How many different integer values can $m$ take, given that the following expression is an integer?
$$\frac{\sqrt{8}+\sqrt{32}}{\sqrt{m}}$$
Well
$$\frac{\sqrt{8}+\sqrt{32}}{\sqrt{m}} = \frac{\sqrt{8}+2\sqrt{8}}{\sqrt{m}} = 3\frac{\sqrt{8}}{\sqrt{m}} = 3\sqrt{\frac{8}{m}}$$
So we can only choose $m\in \{2, 8\}$. However, are there other integer values that I might be missing?
EDIT: Writing
$$3\sqrt{\frac{8}{m}} = \sqrt{\frac{72}{m}}$$
It's now obvious that $m\in \{2, 8, 18, 72\}$.
On
Your equation $$\frac{\sqrt{8}+\sqrt{32}}{\sqrt{m}}=n$$ for $m,n\in \mathbb{Z}$, $m\ge 0$, can be rewritten as
$$72=mn^2$$
Therefore, we look for square factors $n^2|72$. $72=2^3\cdot 3^2$, so by the fundamental theorem of arithmetic, $n^2\in \{1,2^2,3^2,2^2\cdot 3^2\}$, giving $m=72/n^2\in \{2,8,18,72\}$.

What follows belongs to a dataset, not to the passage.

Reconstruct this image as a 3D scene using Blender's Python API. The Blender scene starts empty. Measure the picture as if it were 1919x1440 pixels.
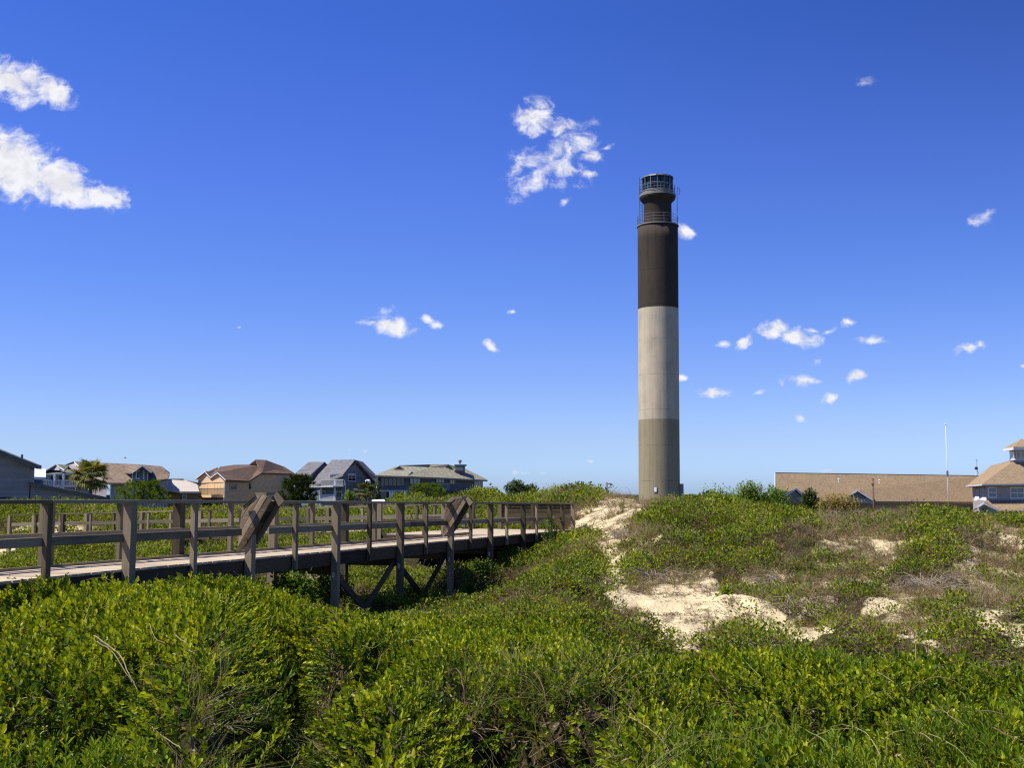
import bpy, bmesh, math, random
import numpy as np
from mathutils import Vector, Matrix
random.seed(7)
RNG = np.random.default_rng(11)
SC = bpy.context.scene
COL = SC.collection
# ------------------------------------------------------------------ camera model (photo pixels <-> world)
F, CX, CY, PITCH, EZ = 2100.0, 959.5, 720.0, math.atan(210 / 2100), 7.0
CP, SP = math.cos(PITCH), math.sin(PITCH)

def ray(px, py):
    a, b = (px - CX) / F, (CY - py) / F
    return np.array([a, CP - b * SP, SP + b * CP])

def P(px, py, Y):
    "point seen at photo pixel (px,py) at a distance Y in front of the camera"
    d = ray(px, py)
    t = Y / d[1]
    return Vector((d[0] * t, Y, EZ + d[2] * t))

def proj(x, y, z):
    z = z - EZ
    dep = y * CP + z * SP
    up = -y * SP + z * CP
    return CX + F * x / dep, CY - F * up / dep

def on_plane(px, py, p0, n):
    d = Vector(ray(px, py))
    o = Vector((0, 0, EZ))
    t = (p0 - o).dot(n) / d.dot(n)
    return o + d * t

# ------------------------------------------------------------------ noise
def _hash(ix, iy, s):
    h = (ix.astype(np.int64) * 374761393 + iy.astype(np.int64) * 668265263 + s * 1442695041) & 0x7fffffff
    h = ((h ^ (h >> 13)) * 1274126177) & 0x7fffffff
    h = (h ^ (h >> 16)) & 0xffffff
    return h / float(0xffffff)

def vnoise(x, y, s=0):
    x = np.asarray(x, float); y = np.asarray(y, float)
    ix = np.floor(x); iy = np.floor(y)
    fx = x - ix; fy = y - iy
    fx = fx * fx * (3 - 2 * fx); fy = fy * fy * (3 - 2 * fy)
    a = _hash(ix, iy, s); b = _hash(ix + 1, iy, s); c = _hash(ix, iy + 1, s); d = _hash(ix + 1, iy + 1, s)
    return (a * (1 - fx) + b * fx) * (1 - fy) + (c * (1 - fx) + d * fx) * fy

def fbm(x, y, s=0, o=4):
    r = 0; a = .5; t = 0
    for k in range(o):
        r = r + a * vnoise(x * 2 ** k + 17.3 * k, y * 2 ** k - 9.1 * k, s + k); t += a; a *= .5
    return r / t

def inpoly(px, py, poly):
    px = np.asarray(px); py = np.asarray(py)
    r = np.zeros(px.shape, bool)
    n = len(poly)
    for i in range(n):
        x1, y1 = poly[i]; x2, y2 = poly[(i + 1) % n]
        c = ((y1 > py) != (y2 > py)) & (px < (x2 - x1) * (py - y1) / (y2 - y1 + 1e-9) + x1)
        r ^= c
    return r

# ------------------------------------------------------------------ materials
MATS = {}
def newmat(name):
    m = bpy.data.materials.new(name); m.use_nodes = True
    nt = m.node_tree; nt.nodes.clear()
    out = nt.nodes.new('ShaderNodeOutputMaterial')
    MATS[name] = m
    return m, nt, out

def N(nt, typ, **kw):
    n = nt.nodes.new(typ)
    for k, v in kw.items():
        if k == 'inp':
            for kk, vv in v.items():
                if hasattr(vv, 'is_linked') or isinstance(vv, bpy.types.NodeSocket):
                    nt.links.new(vv, n.inputs[kk])
                else:
                    n.inputs[kk].default_value = vv
        else:
            setattr(n, k, v)
    return n

def ramp(nt, fac, stops):
    r = nt.nodes.new('ShaderNodeValToRGB')
    e = r.color_ramp.elements
    while len(e) < len(stops): e.new(.5)
    for i, (p, c) in enumerate(stops):
        e[i].position = p; e[i].color = (*c, 1) if len(c) == 3 else c
    nt.links.new(fac, r.inputs[0])
    return r.outputs[0]

def mixc(nt, fac, a, b, mode='MIX'):
    n = nt.nodes.new('ShaderNodeMix'); n.data_type = 'RGBA'; n.blend_type = mode
    for s, v in ((n.inputs[0], fac), (n.inputs[6], a), (n.inputs[7], b)):
        if isinstance(v, bpy.types.NodeSocket): nt.links.new(v, s)
        elif isinstance(v, (int, float)): s.default_value = v
        else: s.default_value = (*v, 1)
    return n.outputs[2]

def mth(nt, op, a, b=0.0, c=0.0, clamp=False):
    n = nt.nodes.new('ShaderNodeMath'); n.operation = op; n.use_clamp = clamp
    for i, v in enumerate((a, b, c)):
        if isinstance(v, bpy.types.NodeSocket): nt.links.new(v, n.inputs[i])
        else: n.inputs[i].default_value = v
    return n.outputs[0]

def noise(nt, vec, scale, detail=4, rough=.55, dist=0.0):
    n = nt.nodes.new('ShaderNodeTexNoise')
    n.inputs['Scale'].default_value = scale; n.inputs['Detail'].default_value = detail
    n.inputs['Roughness'].default_value = rough; n.inputs['Distortion'].default_value = dist
    if vec is not None: nt.links.new(vec, n.inputs['Vector'])
    return n.outputs[0]

def mapping(nt, vec, scale=(1, 1, 1), loc=(0, 0, 0), rot=(0, 0, 0), typ='POINT'):
    n = nt.nodes.new('ShaderNodeMapping'); n.vector_type = typ
    n.inputs['Scale'].default_value = scale; n.inputs['Location'].default_value = loc; n.inputs['Rotation'].default_value = rot
    nt.links.new(vec, n.inputs['Vector'])
    return n.outputs[0]

def bsdf(nt, out, color, rough=.8, spec=.3, bump=None, bstr=.3, bdist=.02, metal=0.0):
    b = nt.nodes.new('ShaderNodeBsdfPrincipled')
    if isinstance(color, bpy.types.NodeSocket): nt.links.new(color, b.inputs['Base Color'])
    else: b.inputs['Base Color'].default_value = (*color, 1)
    if isinstance(rough, bpy.types.NodeSocket): nt.links.new(rough, b.inputs['Roughness'])
    else: b.inputs['Roughness'].default_value = rough
    b.inputs['Specular IOR Level'].default_value = spec
    b.inputs['Metallic'].default_value = metal
    if bump is not None:
        bn = nt.nodes.new('ShaderNodeBump'); bn.inputs['Strength'].default_value = bstr; bn.inputs['Distance'].default_value = bdist
        nt.links.new(bump, bn.inputs['Height']); nt.links.new(bn.outputs[0], b.inputs['Normal'])
    nt.links.new(b.outputs[0], out.inputs[0])
    return b

def geo_pos(nt):
    return nt.nodes.new('ShaderNodeNewGeometry').outputs['Position']

def sc3(c, k): return tuple(min(1, x * k) for x in c)

def mat_plain(name, color, rough=.75, spec=.3, var=.25, scale=3.0, metal=0.0):
    m, nt, out = newmat(name)
    p = geo_pos(nt)
    f = noise(nt, p, scale, 5)
    g = noise(nt, p, scale * 9, 3)
    f2 = mth(nt, 'ADD', mth(nt, 'MULTIPLY', f, .7), mth(nt, 'MULTIPLY', g, .3))
    c = ramp(nt, f2, [(.3, sc3(color, 1 - var)), (.7, sc3(color, 1 + var))])
    bsdf(nt, out, c, rough, spec, g, .15, .01, metal)
    return m

def mat_shingle(name, color, row=.14, var=.3):
    "asphalt roof shingles: rows by height, tabs broken by noise"
    m, nt, out = newmat(name)
    p = geo_pos(nt)
    sep = N(nt, 'ShaderNodeSeparateXYZ', inp={0: p})
    rowz = mth(nt, 'DIVIDE', sep.outputs[2], row * .6)
    fl = mth(nt, 'FLOOR', rowz)
    fr = mth(nt, 'FRACT', rowz)
    xy = mth(nt, 'ADD', mth(nt, 'MULTIPLY', sep.outputs[0], 3.2), mth(nt, 'MULTIPLY', sep.outputs[1], 2.6))
    tab = mth(nt, 'FLOOR', mth(nt, 'ADD', xy, mth(nt, 'MULTIPLY', fl, .47)))
    comb = N(nt, 'ShaderNodeCombineXYZ', inp={0: tab, 1: fl, 2: 0.0})
    wn = nt.nodes.new('ShaderNodeTexWhiteNoise'); nt.links.new(comb.outputs[0], wn.inputs[0])
    big = noise(nt, p, .35, 5)
    f = mth(nt, 'ADD', mth(nt, 'MULTIPLY', wn.outputs[0], .55), mth(nt, 'MULTIPLY', big, .45))
    c = ramp(nt, f, [(.2, sc3(color, 1 - var)), (.5, color), (.85, sc3(color, 1 + var))])
    c = mixc(nt, mth(nt, 'MULTIPLY', mth(nt, 'GREATER_THAN', fr, .86), .35), c, sc3(color, .45))
    bsdf(nt, out, c, .9, .2, wn.outputs[0], .10, .01)
    return m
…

That is $6\sqrt{\frac{2}{m}} \in \mathbb{Z}$, so $m$ have to be an even number; otherwise $6\sqrt{\frac{2}{m}}$ will not be an integer. So let $m = 2k$ then $6\sqrt{\frac{2}{m}} = 6 \frac{1}{\sqrt{k}} \in \mathbb{Z} \implies 6 = n\sqrt{k}$ for some $n \in \mathbb{Z}$. That is, $\sqrt{k}$ is divisible by $6$, so $k = 1,4,9,36$ and $m = 2k = 2,8,18,72$.